| Le double titre de cet ouvrage renvoie à ses deux parties.
La première traite des circonstances dans lesquelles le personnage de
l’apôtre saint Jacques, sur lequel les Évangiles ne donnent
que des informations très succinctes, a connu un développement
légendaire substantiel qui a fait de lui l’évangélisateur
de l’Espagne, puis, en quelque sorte par voie de conséquence, lui
a attribué un tombeau sur le site de la future ville qui portera son
nom. Partant d’informations éparses et toutes apocryphes, les catalogues
apostoliques ont proposé à son sujet de brèves notices
qui ont répandu, à côté d’informations basiques
sur son état civil, de vagues assertions sur sa prédication en
Espagne et des termes énigmatiques sur sa sépulture qui ont incité à la
découvrir au début du IXe siècle, friand de reliques, sur
les côtes de la Galice. |
Pour expliquer la présence du tombeau en cet endroit, une légende
de translation du corps de saint Jacques, martyrisé à Jérusalem,
a été forgée par synthèse de données empruntées
d’une part à l’histoire de l’hérétique
Priscillien, prédicateur en Galice, martyrisé à Trèves
au Ve siècle mais dont le corps a été rapatrié sur
les lieux de son ministère, et de la légende des sept évangélisateurs
de la Bétique, elle-même une version occidentale de la légende
grecque des sept dormants d’Éphèse. Ainsi le personnage
de Jacques, qui tient de son nom biblique la qualité de « supplanteur »,
amalgame-t-il les deux récits qui pourraient lui susciter des concurrents
dans le patronat de l’Espagne.
Le développement d’un pèlerinage au tombeau de saint Jacques
se reflète successivement dans deux séries de textes qui attribuent à saint
Jacques, entre 1110 et 1120, le mérite d’avoir initié la
conquête fictive de l’Espagne par Charlemagne, et, entre 1130 et
1135, l’accomplissement de vingt-deux miracles au profit des pèlerins
qui se rendent sur son tombeau. Ces deux textes seront réunis après
1141 par Pierre de Poitiers, (venu avec Pierre le Vénérable en
Espagne et chargé de traduire le Coran), en un volume intitulé Liber
Miraculorum sancti Jacobi papae Calixti , donc attribué au pape Calixte
II, qui connaîtra plusieurs versions successives et aboutira à la
rédaction du Jacobus de la Cathédrale de Compostelle, distinct
de toutes les versions qui l’ont précédé par l’adjonction,
en tête du recueil, d’un ensemble très volumineux de sermons
et de messes chantées, et, en dernière partie, d’une présentation
de l’itinéraire de Saint-Jacques de Compostelle, connue depuis
1938 sous le titre inexact de Guide du Pèlerin de Saint-Jacques. Des
indices concordants suggèrent que le luxueux manuscrit aura été rédigé à Vézelay
et copié à Cluny, puis apporté à Compostelle en
1164 par l’archevêque de Mayence, Konrad von Wittelsbach.
La traduction
intégrale en français, - la première en son genre - du
Jacobus, alias Livre de saint Jacques ou Codex Calixtinus forme la deuxième
partie du livre.
L'interprétation de ces textes, tous apocryphes, n'y recherche ni des
témoignages sur leur époque, la personnalité supposée
de leurs rédacteurs ou l'histoire des idées religieuses, mais
la présence en eux-mêmes et dans leurs rapports entre eux des multiples
courants qui déchirent cette période troublée de la Reconquête.

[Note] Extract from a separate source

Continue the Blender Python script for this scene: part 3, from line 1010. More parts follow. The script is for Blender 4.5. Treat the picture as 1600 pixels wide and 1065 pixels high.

Trois schismes pontificaux entre 1119 et 1160, les tensions entre les Augustins,
les Clunisiens et les Cisterciens, l'héritage impérial de Charlemagne
que se disputent la France, l'Espagne et l'Empire germanique apparaissent à l'origine
de cette production textuelle. Loin de refléter une situation triomphale
de Compostelle, elle cherche à conjurer les dangers qui menacent la ville,
le tombeau de l'Apôtre et la grande cathédrale qui est son écrin.
Ce discours de style roman et clunisien s'interrompt brutalement au seuil de
l'âge gothique et cistercien.
La Légende de Compostelle / Le Livre de saint Jacques, Tallandier 2003, 760 p.